Dans son article intitulé « De New York à Nantes : le musée face à l’esclavage », Meredith Martin décrit la présence et/ou l’absence de l’esclavage dans les musées, en particulier dans le contexte français[1]. Les cas des musées de New York et d’Amsterdam y sont également utilisés à titre de comparaison. La lecture de son texte et notre visite au Tropenmuseum d’Amsterdam nous ont amenés à nous pencher sur le statu quo de la représentation de l’esclavage et de la traite négrière en contexte muséal allemand. Le Tropenmuseum constitue une mise en parallèle intéressante vis-à-vis du Rijksmuseum et permet d’envisager, plus largement, la représentation de l’esclavage dans les musées de la ville d’Amsterdam. Il fournit également une base de comparaison pour les exemples allemands.

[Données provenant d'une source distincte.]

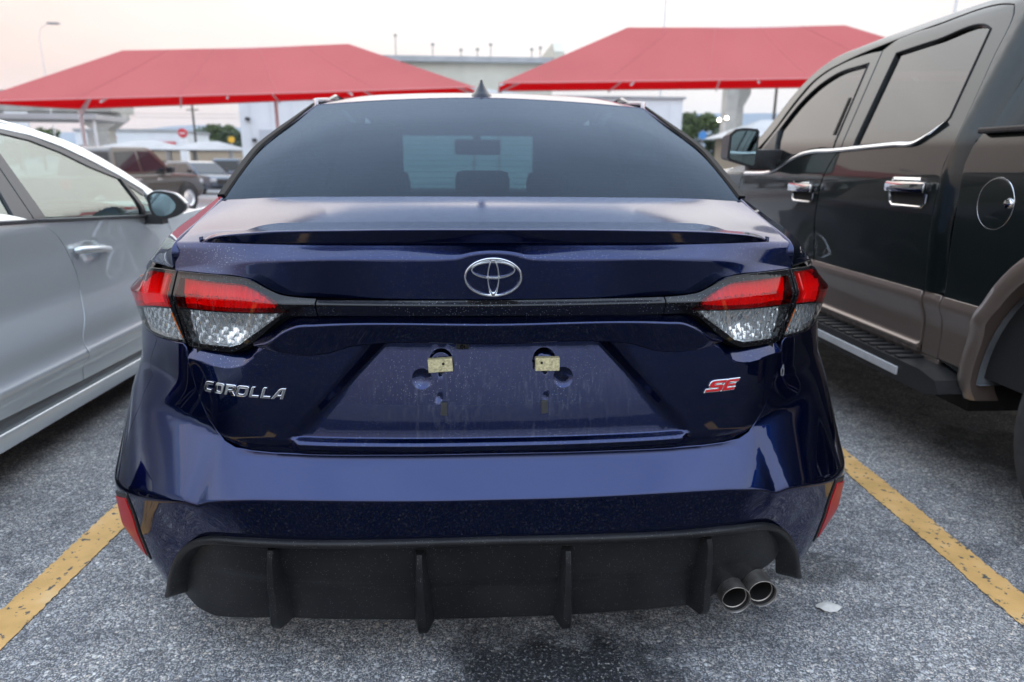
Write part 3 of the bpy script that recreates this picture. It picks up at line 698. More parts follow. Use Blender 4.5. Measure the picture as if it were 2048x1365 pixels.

Le Tropenmuseum d’Amsterdam a rouvert ses portes avec une nouvelle exposition permanente intitulée « Our colonial heritage » en août 2022. Inauguré en 1926 sous le nom de Koloniaal Museum, il fait partie de l’Institut colonial, plus vaste, qui avait pour mission d’accueillir, d’étudier et d’exposer des objets provenant des colonies néerlandaises. Cette partie de l’histoire du musée est présentée dans la nouvelle exposition dans une section intitulée « The Colonial Institute and the Ethnological Museum ». Dans l’héritage de cette ambition historique, qui a conduit à la formation de la collection, le musée, dans sa nouvelle mission, vise à « illustrer comment le colonialisme a contribué à façonner le monde dans lequel nous (les Néerlandais) vivons et comment les Hommes ont fait face au colonialisme […]. En montrant que l’histoire coloniale néerlandaise est encore « inachevée », le Tropenmuseum entend contribuer au débat public et promouvoir une société plus juste »[2]. Le communiqué de presse fait écho aux propos de la maire d’Amsterdam, Femke Halsema : « Il est temps de graver la grande injustice de l’esclavage colonial dans l’identité de notre ville […]. Parce que nous voulons être un gouvernement pour ceux pour qui le passé est douloureux et son héritage un fardeau »[3]. Commencer l’exposition par les excuses d’une représentante de l’État concernant l’esclavage est puissant. Cela témoigne de l’engagement politique et social du musée à travers cette exposition. Installée au premier étage, l’exposition est divisée en différents thèmes illustrant les mécanismes coloniaux. Elle devrait rester en place pendant les sept prochaines années.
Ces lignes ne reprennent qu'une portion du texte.